The FINANCIAL — After a 2 year gap the European Bank for Reconstruction and Development is back in talks with Bank of Georgia, largest bank in the country by assets. The EBRD Board of Directors is negotiating new conditions for the purchase of Bank of Georgia’s shares for a short period.
“We are negotiating with EBRD. It will become a shareholder of Bank of Georgia after one or one and a half year period,” Nicholas Enukidze, Chairman of the Supervisory Board of Bank of Georgia, told The FINANCIAL.
"We are very pleased about participation of EBRD, as it will strengthen the leaders position, which our bank already has ", Enukidze said.
In May 2006 The EBRD sold its 11.8 percent stake in Bank of Georgia. The stake was originally bought in June 2000. “The EBRD’s role in supporting the transition of this bank is now complete,” said Kurt Geiger, EBRD’s Business Group Director for Financial Institutions, 2 years ago. “The EBRD is confident that private sector institutions will now fully participate in the future of the bank and support the next stage of its development,” Geiger said in May 2006.
A meeting with Bank of Georgia’s management has already been held.
“Now we have negotiated a package with Bank of Georgia which includes convertible options,” Michael Davey, EBRD Director for the Caucasus and Belarus, told The FINANCIAL.
“EBRD was at the head of support of Bank of Georgia, it had a successful IPO but now the market has changed. Today Bank of Georgia is an excellent bank. We would like to invest in BoG, so we have come back again,” Davey says.
On November 29, 2006, Bank of Georgia listed its shares in the form of Global Depository Receipts (GDRs) on the London Stock Exchange (LSE: BGEO). On 12 February, 2007, Bank of Georgia successfully closed its USD 200 million debut Regulation S 5-year senior unsecured Eurobond transaction, the first international bond offering from Georgia.
According to the London Stock Exchange share price of BoG peaked in July 2007, reaching its all time high at USD 43 per share. On 1 December 2008 price per share was fixed at USD 4.1.
As Davey says, details of the deal will be released on December 16.

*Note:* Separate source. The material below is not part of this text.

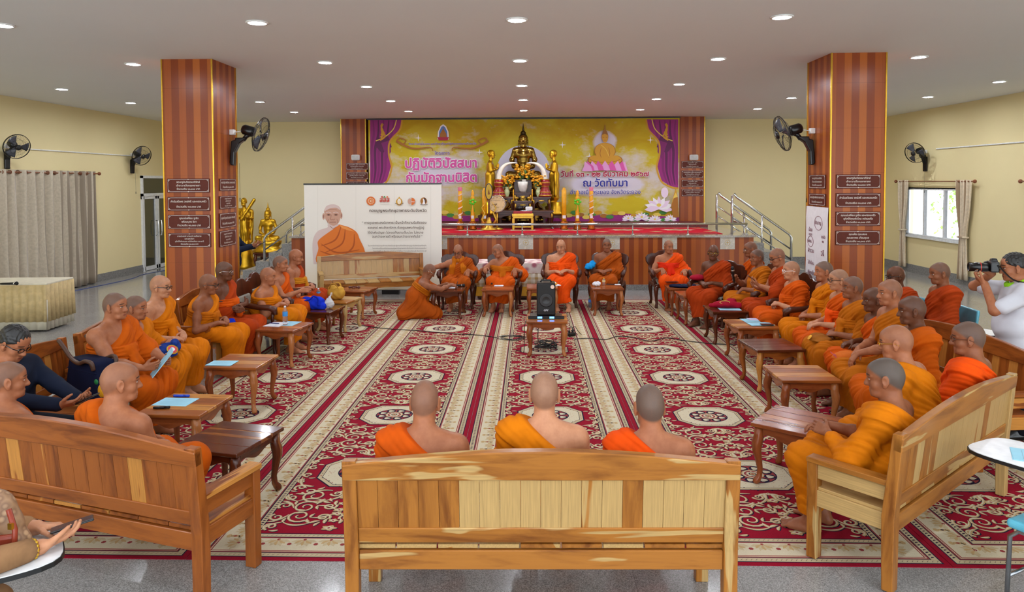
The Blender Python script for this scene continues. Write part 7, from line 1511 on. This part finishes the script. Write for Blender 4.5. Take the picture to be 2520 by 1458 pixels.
tp = P(1468, 705, z=TZ); blobby('tissue', (tp.x, tp.y, TZ), [('e', (0, 0, .035), (.07, .05, .035)), ('e', (.03, 0, .06), (.035, .03, .025)), ('e', (-.035, .01, .05), (.03, .03, .025))], WPAP, 'crumpled white tissue on the side table with the small bottle', 'tissue', 0, .005, .007, 80)
tp = P(1364, 703, z=TZ); r_ = empty('flower_garland', (tp.x, tp.y, TZ), 0, 'white paper with yellow and white blossoms behind the loudspeaker', 'flowers'); MB().box((0, 0, .006), (.2, .14, .012), rotz(.3)).build('wrapping', WPAP, r_); f = MB(); [f.ball((.06 * math.cos(k * 2.4) * (k / 12), .045 * math.sin(k * 2.4) * (k / 12), .03 + .01 * (k % 2)), .018, 6, k % 2) for k in range(12)]; f.build('blossoms', [YEL, WPAP], r_, 0, True)
# bags held on laps
hp = V3(L4['root']) + L4['Rw'] @ V3(0, .4, .6); b = blobby('shoulder_bag', tuple(hp), [('e', (0, 0, .05), (.17, .1, .06)), ('e', (.12, .05, .02), (.09, .09, .07)), ('c', (-.14, .0, .09), (.05, .08, .1), .03, .03)], cloth_mat('mid_blue_bag', (28, 58, 140)), 'blue shoulder bag with a gold edged red badge on a lap', 'bag', -90, .008, .006)
mb = MB().lathe([(0, 0), (.055, 0), (.055, .004), (0, .004)], 20, 0).lathe([(0, .003), (.042, .003), (.042, .006), (0, .006)], 20, 1).lathe([(0, .005), (.022, .005), (.022, .008), (0, .008)], 16, 2); o = mb.build('badge', [GOLDT, flat('badge_red', (200, 40, 50), .5), WPAP], b); o.location = (.16, .12, .075); o.rotation_euler = (-.6, .5, 0)
hp = (hand_point(L3, 1, .1) + hand_point(L3, -1, .1)) / 2; r_ = empty('booklet', hp, math.radians(-60), 'pale blue booklet held by the heavy monk', 'booklet'); Mb = rotx3(.9); MB().box((0, 0, .0), (.2, .29, .006), Mb).build('cover', CYAN, r_); MB().box((.0, 0, -.005), (.195, .285, .003), Mb).build('pages', WPAP, r_)
hp = V3(R10['root']) + R10['Rw'] @ V3(.22, .36, .56); b = blobby('shoulder_bag', tuple(hp), [('e', (0, 0, .03), (.11, .1, .06)), ('e', (.04, .06, 0), (.09, .08, .06))], cloth_mat('orange_pouch', (206, 104, 34)), 'orange pouch embroidered with a pink lotus on a lap of the right row', 'bag', 90, .008, .005)
mb = MB()
for k in range(5): a_ = math.pi * (k / 4); mb.add([(0, 0, 0), (.05 * math.cos(a_) - .012 * math.sin(a_), .05 * math.sin(a_) + .012 * math.cos(a_), 0), (.07 * math.cos(a_), .07 * math.sin(a_), 0), (.05 * math.cos(a_) + .012 * math.sin(a_), .05 * math.sin(a_) - .012 * math.cos(a_), 0)], [(0, 1, 2, 3)])
o = mb.build('pink_lotus', flat('pink_thread', (226, 120, 170), .6), b); o.location = (-.0, .15, .06); o.rotation_euler = (-1.0, 0, math.pi)
hp = hand_point(R3m, 1, .08, .03); microphone(hp - Vector((0, 0, .1)), (-.16, -.1, 1), 'black microphone in the hand of the speaking monk')
hp = hand_point(R4, -1, .12, .03); phone(hp, (0, 1, .1), (-.75, 0, .55), 'brown phone case in the hands of the monk looking down', flat('brown_leather_case', (66, 28, 22), .5), PHS)
hp = hand_point(K1, 1, .1, .02); o = MB().tube([(0, 0, -.05), (.03, .0, .09)], .005, 6).build('pen', BLACKP, None, 0, True); o.location = hp; T_(o, 'pen in the hand of the kneeling monk', 'pen')
p = P(1123, 706, z=TZ); microphone((p.x - .1, p.y, TZ + .022), (1, .03, 0), 'black microphone lying on the dark table beside the notebook'); p = P(1210, 702, z=TZ); microphone((p.x - .0, p.y - .06, TZ + .03), (.15, 1, .1), 'black microphone lying before the monk turning sideways')
q1 = V3(L6['root']) + L6['Rw'] @ V3(-.3, .22, .46); blobby('cloth_bag', tuple(q1), [('e', (0, 0, .06), (.1, .09, .07)), ('e', (.05, .05, .1), (.06, .05, .05))], RBLUE, 'blue cloth bag tucked between the thin older monk and the dark stout one', 'bag', 0, .008, .006)
q1 = V3(R8['root']) + R8['Rw'] @ V3(.02, .42, .585); b = blobby('shoulder_bag', tuple(q1), [('e', (0, 0, .01), (.17, .1, .05)), ('e', (-.06, .07, -.03), (.11, .08, .06))], cloth_mat('brown_shoulder_bag', (150, 88, 24)), 'brown cloth bag with a round yellow emblem on the lap of the open mouthed monk', 'bag', 90, .008, .006)
o = MB().lathe([(0, 0), (.03, 0), (.03, .004), (0, .005)], 16).build('emblem', YEL, b); o.location = (-.05, .13, .03); o.rotation_euler = (-.9, 0, 0)
# navy handbag with the fruit tag on the near left bench
p = P(222, 985, z=.45); hb = empty('handbag', (p.x - .0, p.y + .04, .444), math.radians(-30), 'large navy handbag with brown handles on the bench', 'handbag')
MB().prism([(-.27, 0), (.27, 0), (.28, .05), (.2, .35), (.18, .36), (-.18, .36), (-.2, .35), (-.28, .05)], .19, grain=0).build('bag_body', NAVYB, hb, .04, True, seg=4)
MB().box((0, -.0, .27), (.44, .196, .01), None).build('seam', NAVYB, hb, .004)
for y in (-.12, .11): MB().tube(smooth_pts([(-.3, y, .5), (-.22, y, .45), (-.1, y, .37), (.02, y, .34), (.12, y, .37), (.19, y * .9, .36), (.2, y * .8, .3)], 4), .018, 8).build('handle', flat('brown_leather_handle', (74, 46, 32), .45), hb, 0, True)
tg = MB(); tg.ball((0, 0, 0), (.047, .018, .052), 14); o = tg.build('fruit_tag', flat('yellow_felt_fruit', (246, 176, 20), .7), hb, 0, True); TAGL = Matrix.Rotation(math.radians(30), 4, 'Z') @ (P(250, 963, y=5.42) - hb.location); o.location = TAGL; o = MB().ball((0, 0, 0), (.026, .01, .022), 10).build('leaf_tag', flat('green_felt', (20, 120, 60), .7), hb, 0, True); o.location = TAGL + Vector((-.075, 0, .06))
MB().tube([TAGL + Vector((-.01 + .016 * math.cos(k * .5), .0, .09 + .018 * math.sin(k * .5))) for k in range(14)], .004, 5).build('key_ring', STEEL, hb, 0, True)
# the woman's patterned handbag on the tablet
t = NT('monogram_canvas'); v_ = t.n('ShaderNodeTexVoronoi'); v_.inputs['Scale'].default_value = 26; t.t.links.new(t.obj(), v_.inputs['Vector']); t.base(t.ramp(v_.outputs['Distance'], [(.2, (176, 140, 104)), (.4, (122, 88, 62)), (.7, (150, 114, 82))]), .55); MONO = t.m
p = P(8, 1350, z=.76); hb = blobby('handbag', (p.x - .06, p.y + .03, .742), [('e', (0, 0, .1), (.14, .07, .12)), ('c', (-.12, 0, .04), (.12, 0, .04), .05, .05), ('e', (0, 0, .2), (.1, .05, .06))], MONO, 'tan patterned handbag with red brown leather corner, beside the woman', 'handbag', -10, .007, .002, 14)
REDL = flat('red_brown_leather', (140, 52, 30), .4); MB().box((.105, -.055, .045), (.09, .035, .1), rotz(.5)).build('leather_corner', REDL, hb, .012, seg=2); MB().tube([(.12, -.04, .2), (.16, -.05, .12), (.165, -.06, .05), (.13, -.08, .02)], .012, 6, flat=.5).build('strap', REDL, hb, 0, True); MB().box((.15, -.06, .14), (.02, .012, .025)).build('buckle', GOLDT, hb)
# loudspeaker and receiver on the middle table
cx, cyy = .23, 9.5; sp = empty('loudspeaker', (cx - .01, cyy + .03, TZ + .047), 0, 'black portable loudspeaker on the middle table', 'loudspeaker')
GRL = flat('black_grille', (20, 20, 21), .6); MB().prism([(-.125, -.215), (.125, -.215), (.125, .2), (.115, .215), (-.115, .215), (-.125, .2)], .22, T=(0, 0, .216)).build('cabinet', BLACKP, sp, .01, seg=2); MB().box((0, -.111, .23), (.22, .006, .37)).build('grille', GRL, sp, .004)
MB().lathe([(.09, 0), (.092, .004), (.08, .006), (.03, -.004), (0, .002)], 28, M=rotx3(math.pi / 2), T=(0, -.115, .2)).build('woofer', flat('dark_cone', (40, 40, 42), .4), sp, 0, True); MB().tube([(-.07, 0, .43), (-.06, 0, .455), (.06, 0, .455), (.07, 0, .43)], .012, 8).build('carry_handle', BLACKP, sp, 0, True)
MB().lathe([(0, 0), (.026, 0), (.026, .003), (0, .003)], 20, M=rotx3(math.pi / 2), T=(.085, -.115, .38), sx=1.0).build('sticker', flat('sticker_cream', (226, 196, 180), .5), sp); mb = MB(); put_text(mb, 'GPY', 0, .055, -.1155, width=.06, bold=.02); mb.build('lettering', WPAP, sp)
rc = empty('wireless_receiver', (cx - .01, cyy - .1, TZ), 0, 'black wireless receiver with two lit blue displays under the loudspeaker', 'receiver'); MB().box((0, .09, .023), (.43, .22, .044)).box((0, -.02, .023), (.48, .006, .044)).build('case', BLACKP, rc, .003)
LCD = flat('blue_display', (60, 130, 255), .3, emit=6.)
for x in (-.085, .075): MB().box((x, -.0245, .024), (.06, .003, .024)).build('display', LCD, rc)
for x in (-.145, .02, .16): MB().lathe([(.012, 0), (.011, .012), (.0, .012)], 12, M=rotx3(math.pi / 2), T=(x, -.023, .022)).build('knob', GRL, rc)
# cables on the carpet
def cable(pts, label, r_=.006, name='cable', w=5): return T_(MB().tube(smooth_pts([tuple(p) for p in pts], 5), r_, w).build(name, BLACKP, None, 0, True), label, 'cable')
g = lambda u, v: P(u, v, z=ZC + .006)
cable([g(u, v) for u, v in ((866, 795), (900, 803), (960, 810), (1010, 813), (1060, 817), (1120, 822), (1175, 825), (1222, 831))], 'thin black cable running over the carpet to the left row')
lp = []; c0 = g(1258, 833)
for k in range(48): a_ = k * .42; R_ = .17 + .035 * math.sin(k * .61); lp.append((c0.x + R_ * math.cos(a_) * 1.05, c0.y + R_ * .75 * math.sin(a_), ZC + .006 + .0004 * k))
cable(lp, 'black cable coiled on the carpet left of the middle table', .005)
cable([g(u, v) for u, v in ((1412, 835), (1450, 833), (1490, 836), (1520, 828), (1560, 831), (1600, 840), (1640, 832), (1680, 838), (1740, 845), (1790, 848), (1830, 850))], 'thin black cable running over the carpet to the right row')
R_ = random.Random(3); c0 = g(1345, 855); tl = [(cx - .1, cyy + .1, .43), (cx - .12, cyy + .05, .2)]
for k in range(46): tl.append((c0.x + R_.uniform(-.17, .17), c0.y + R_.uniform(-.13, .15), ZC + .01 + R_.random() * .11 * (1 - k / 60)))
cable(tl, 'tangle of black cables on the carpet under the middle table', .0055)
cable([(cx - .22, cyy - .06, TZ + .02), (cx - .29, cyy - .07, TZ - .06), (cx - .3, cyy - .05, .2), (cx - .31, cyy - .05, .02), (cx - .36, cyy + .02, ZC + .007), (cx - .42, cyy + .06, ZC + .007)], 'black cable hanging down at the left of the middle table', .005)
p = g(1405, 826); ps2 = empty('power_strip', (p.x, p.y, ZC), .5, 'small black power strip with plugs on the carpet right of the middle table', 'power strip'); MB().box((0, 0, .025), (.13, .08, .05)).build('case', BLACKP, ps2, .008)
for x in (-.03, .03): MB().box((x, 0, .065), (.025, .03, .035)).build('plug', GRL, ps2, .004); MB().tube([(x, 0, .08), (x, -.01, .13), (x + .03, -.02, .14), (x + .08, -.03, .06), (x + .12, -.05, .012)], .005, 5).build('plug_cord', BLACKP, ps2, 0, True)
T_(MB().tube(smooth_pts([(LX + .12, 12.2, .008), (LX + .3, 14.5, .008), (LX + .5, 16.6, .008), (LX + .35, 17.6, .008), (LX + .6, 18.6, .008), (LX + 1.4, 19.2, .008)], 6), .007, 5).build('cable', flat('blue_cable', (60, 80, 140), .5), None, 0, True), 'blue cable lying on the floor along the left wall', 'cable')
# a few sunlit bushes outside the windows
R_ = random.Random(11)
for k, (x, y, s) in enumerate(((13.5, 19.5, 1.3), (14.5, 16.5, 1.1), (13.8, 22.5, 1.5))):
    r_ = empty('garden_bush', (x, y, 0), 0, 'sunlit bush outside the bright window, %s' % ('in the middle', 'nearest', 'farthest')[k], 'bush', 'bushes outside the window'); MB().tube([(0, 0, 0), (.05, 0, .5), (0, .1, 1.1 * s)], [.08, .06, .03], 6).build('stem', CARV, r_); f = MB()
    for i in range(500):
        c_ = Vector((R_.gauss(0, .45 * s), R_.gauss(0, .5 * s), 1.2 * s + R_.gauss(0, .4 * s))); f.add([(-.05, 0, 0), (0, -.03, .01), (.05, 0, 0), (0, .03, .01)], [(0, 1, 2, 3)], 0, None, .5, Matrix.Rotation(R_.random() * 6, 3, (R_.random(), R_.random(), R_.random() + .1)) * 1.6, c_)
    f.build('foliage', GREEN, r_)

As of April 30, 2006, the bank had GEL 624.7 million in assets and GEL 100.7 million in equity. In 2005, the bank earned net income of GEL 13.6 million. The bank has a B-/Stable outlook from FitchRatings and B3/NP and Baa3/P-3 local currency ratings from Moody’s with Stable outlook.
EBRD was replaced by Bank Austria Creditanstalt which purchased 2,042,349 common shares of the bank. Galt & Taggart Securities, the wholly-owned investment banking subsidiary of Bank of Georgia, acted as local broker on this transaction.
For that period Bank Austria Creditanstalt owned, on behalf of its institutional clients, 22.9% of the bank’s common shares.
The European Bank for Reconstruction and Development was established in 1991 when communism was crumbling in central and Eastern Europe and ex-soviet countries needed support to nurture a new private sector in a democratic environment. Today the EBRD uses the tools of investment to help build market economies and democracies in countries from central Europe to central Asia.
“The total amount of EBRD’s credit portfolio in Georgia in 2007 was USD 700-800 million. The number rose by 50% in 2008,” as top banker of EBRD Georgia, Irakli Mekvabishvili, says.
USD 300-350 million was used by the banking sector. EBRD owns shares of three leading Georgian banks; Basis Bank, Bank Republic and VTB Bank Georgia. Furthermore EBRD plans to buy shares of Cartu Bank. This was confirmed by Mekvabishvili.
On 11 August 2008, 4 days after Russian forces invaded Georgia Michael Davey told Reuters that, “Before the conflict started, Georgia’s primary economic issue had been covering its current-account deficit, one of the widest in Europe at some 20 percent of gross domestic product, as well as tackling inflation.”
Commenting on Georgia’s resources Davey said “Kenya probably has more sustainable sources of income than Georgia does.”